## RECORDS SHOWN

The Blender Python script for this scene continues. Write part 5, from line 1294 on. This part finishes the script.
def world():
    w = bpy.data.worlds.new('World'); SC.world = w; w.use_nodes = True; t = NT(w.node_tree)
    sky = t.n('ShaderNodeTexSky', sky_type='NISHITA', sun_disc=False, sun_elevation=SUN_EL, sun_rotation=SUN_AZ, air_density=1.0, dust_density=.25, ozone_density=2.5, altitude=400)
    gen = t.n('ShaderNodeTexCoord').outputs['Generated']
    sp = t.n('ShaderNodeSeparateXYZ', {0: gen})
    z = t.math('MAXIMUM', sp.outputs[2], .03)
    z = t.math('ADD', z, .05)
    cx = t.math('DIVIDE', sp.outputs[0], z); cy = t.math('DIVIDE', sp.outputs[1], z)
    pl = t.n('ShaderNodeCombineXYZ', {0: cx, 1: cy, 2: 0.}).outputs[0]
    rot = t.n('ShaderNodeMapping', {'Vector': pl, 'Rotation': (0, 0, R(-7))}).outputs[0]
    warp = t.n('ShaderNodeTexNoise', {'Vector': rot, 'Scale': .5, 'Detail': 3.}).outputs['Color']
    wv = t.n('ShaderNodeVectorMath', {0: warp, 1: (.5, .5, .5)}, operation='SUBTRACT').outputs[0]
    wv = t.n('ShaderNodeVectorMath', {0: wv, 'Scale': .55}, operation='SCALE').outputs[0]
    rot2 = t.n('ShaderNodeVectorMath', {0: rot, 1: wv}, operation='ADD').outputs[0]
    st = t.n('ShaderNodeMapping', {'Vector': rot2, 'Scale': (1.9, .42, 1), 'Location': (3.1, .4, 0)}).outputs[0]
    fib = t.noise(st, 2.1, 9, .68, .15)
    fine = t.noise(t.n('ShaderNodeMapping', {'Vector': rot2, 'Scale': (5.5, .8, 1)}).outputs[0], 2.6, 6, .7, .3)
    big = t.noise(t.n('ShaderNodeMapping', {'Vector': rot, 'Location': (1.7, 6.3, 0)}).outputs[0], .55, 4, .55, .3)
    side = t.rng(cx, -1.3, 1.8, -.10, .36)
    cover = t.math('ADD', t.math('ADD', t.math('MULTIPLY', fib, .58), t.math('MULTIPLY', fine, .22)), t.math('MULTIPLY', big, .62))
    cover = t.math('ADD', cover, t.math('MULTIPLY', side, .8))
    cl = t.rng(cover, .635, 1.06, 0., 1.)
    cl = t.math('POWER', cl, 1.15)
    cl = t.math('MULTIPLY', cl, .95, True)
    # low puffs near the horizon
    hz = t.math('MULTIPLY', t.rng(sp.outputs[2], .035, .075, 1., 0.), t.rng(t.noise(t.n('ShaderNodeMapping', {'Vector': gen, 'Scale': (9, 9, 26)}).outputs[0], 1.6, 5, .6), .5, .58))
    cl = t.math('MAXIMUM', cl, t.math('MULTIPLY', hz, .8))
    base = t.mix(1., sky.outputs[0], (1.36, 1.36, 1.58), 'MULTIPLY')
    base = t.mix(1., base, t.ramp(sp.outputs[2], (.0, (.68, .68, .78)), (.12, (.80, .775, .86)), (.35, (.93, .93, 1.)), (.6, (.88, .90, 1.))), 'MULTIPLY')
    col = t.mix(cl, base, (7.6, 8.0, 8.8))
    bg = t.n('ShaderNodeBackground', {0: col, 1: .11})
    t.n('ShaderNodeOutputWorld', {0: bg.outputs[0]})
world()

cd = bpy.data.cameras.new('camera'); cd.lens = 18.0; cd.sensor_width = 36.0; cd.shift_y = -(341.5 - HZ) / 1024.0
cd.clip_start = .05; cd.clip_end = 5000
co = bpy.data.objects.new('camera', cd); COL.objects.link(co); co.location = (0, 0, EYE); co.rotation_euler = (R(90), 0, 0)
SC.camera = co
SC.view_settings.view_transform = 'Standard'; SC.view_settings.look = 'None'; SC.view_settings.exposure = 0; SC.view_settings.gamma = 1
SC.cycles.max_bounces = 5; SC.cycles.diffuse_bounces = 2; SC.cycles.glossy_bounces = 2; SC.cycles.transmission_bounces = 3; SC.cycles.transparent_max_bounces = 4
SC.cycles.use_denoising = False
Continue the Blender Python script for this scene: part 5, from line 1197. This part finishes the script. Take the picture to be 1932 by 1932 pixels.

## EXERCISE OBJECTIVE
Above are the records; retype them all without a single difference.

## SOLUTION
The Blender Python script for this scene continues. Write part 5, from line 1294 on. This part finishes the script.
def world():
    w = bpy.data.worlds.new('World'); SC.world = w; w.use_nodes = True; t = NT(w.node_tree)
    sky = t.n('ShaderNodeTexSky', sky_type='NISHITA', sun_disc=False, sun_elevation=SUN_EL, sun_rotation=SUN_AZ, air_density=1.0, dust_density=.25, ozone_density=2.5, altitude=400)
    gen = t.n('ShaderNodeTexCoord').outputs['Generated']
    sp = t.n('ShaderNodeSeparateXYZ', {0: gen})
    z = t.math('MAXIMUM', sp.outputs[2], .03)
    z = t.math('ADD', z, .05)
    cx = t.math('DIVIDE', sp.outputs[0], z); cy = t.math('DIVIDE', sp.outputs[1], z)
    pl = t.n('ShaderNodeCombineXYZ', {0: cx, 1: cy, 2: 0.}).outputs[0]
    rot = t.n('ShaderNodeMapping', {'Vector': pl, 'Rotation': (0, 0, R(-7))}).outputs[0]
    warp = t.n('ShaderNodeTexNoise', {'Vector': rot, 'Scale': .5, 'Detail': 3.}).outputs['Color']
    wv = t.n('ShaderNodeVectorMath', {0: warp, 1: (.5, .5, .5)}, operation='SUBTRACT').outputs[0]
    wv = t.n('ShaderNodeVectorMath', {0: wv, 'Scale': .55}, operation='SCALE').outputs[0]
    rot2 = t.n('ShaderNodeVectorMath', {0: rot, 1: wv}, operation='ADD').outputs[0]
    st = t.n('ShaderNodeMapping', {'Vector': rot2, 'Scale': (1.9, .42, 1), 'Location': (3.1, .4, 0)}).outputs[0]
    fib = t.noise(st, 2.1, 9, .68, .15)
    fine = t.noise(t.n('ShaderNodeMapping', {'Vector': rot2, 'Scale': (5.5, .8, 1)}).outputs[0], 2.6, 6, .7, .3)
    big = t.noise(t.n('ShaderNodeMapping', {'Vector': rot, 'Location': (1.7, 6.3, 0)}).outputs[0], .55, 4, .55, .3)
    side = t.rng(cx, -1.3, 1.8, -.10, .36)
    cover = t.math('ADD', t.math('ADD', t.math('MULTIPLY', fib, .58), t.math('MULTIPLY', fine, .22)), t.math('MULTIPLY', big, .62))
    cover = t.math('ADD', cover, t.math('MULTIPLY', side, .8))
    cl = t.rng(cover, .635, 1.06, 0., 1.)
    cl = t.math('POWER', cl, 1.15)
    cl = t.math('MULTIPLY', cl, .95, True)
    # low puffs near the horizon
    hz = t.math('MULTIPLY', t.rng(sp.outputs[2], .035, .075, 1., 0.), t.rng(t.noise(t.n('ShaderNodeMapping', {'Vector': gen, 'Scale': (9, 9, 26)}).outputs[0], 1.6, 5, .6), .5, .58))
    cl = t.math('MAXIMUM', cl, t.math('MULTIPLY', hz, .8))
    base = t.mix(1., sky.outputs[0], (1.36, 1.36, 1.58), 'MULTIPLY')
    base = t.mix(1., base, t.ramp(sp.outputs[2], (.0, (.68, .68, .78)), (.12, (.80, .775, .86)), (.35, (.93, .93, 1.)), (.6, (.88, .90, 1.))), 'MULTIPLY')
    col = t.mix(cl, base, (7.6, 8.0, 8.8))
    bg = t.n('ShaderNodeBackground', {0: col, 1: .11})
    t.n('ShaderNodeOutputWorld', {0: bg.outputs[0]})
world()

cd = bpy.data.cameras.new('camera'); cd.lens = 18.0; cd.sensor_width = 36.0; cd.shift_y = -(341.5 - HZ) / 1024.0
cd.clip_start = .05; cd.clip_end = 5000
co = bpy.data.objects.new('camera', cd); COL.objects.link(co); co.location = (0, 0, EYE); co.rotation_euler = (R(90), 0, 0)
SC.camera = co
SC.view_settings.view_transform = 'Standard'; SC.view_settings.look = 'None'; SC.view_settings.exposure = 0; SC.view_settings.gamma = 1
SC.cycles.max_bounces = 5; SC.cycles.diffuse_bounces = 2; SC.cycles.glossy_bounces = 2; SC.cycles.transmission_bounces = 3; SC.cycles.transparent_max_bounces = 4
SC.cycles.use_denoising = False
Continue the Blender Python script for this scene: part 5, from line 1197. This part finishes the script. Take the picture to be 1932 by 1932 pixels.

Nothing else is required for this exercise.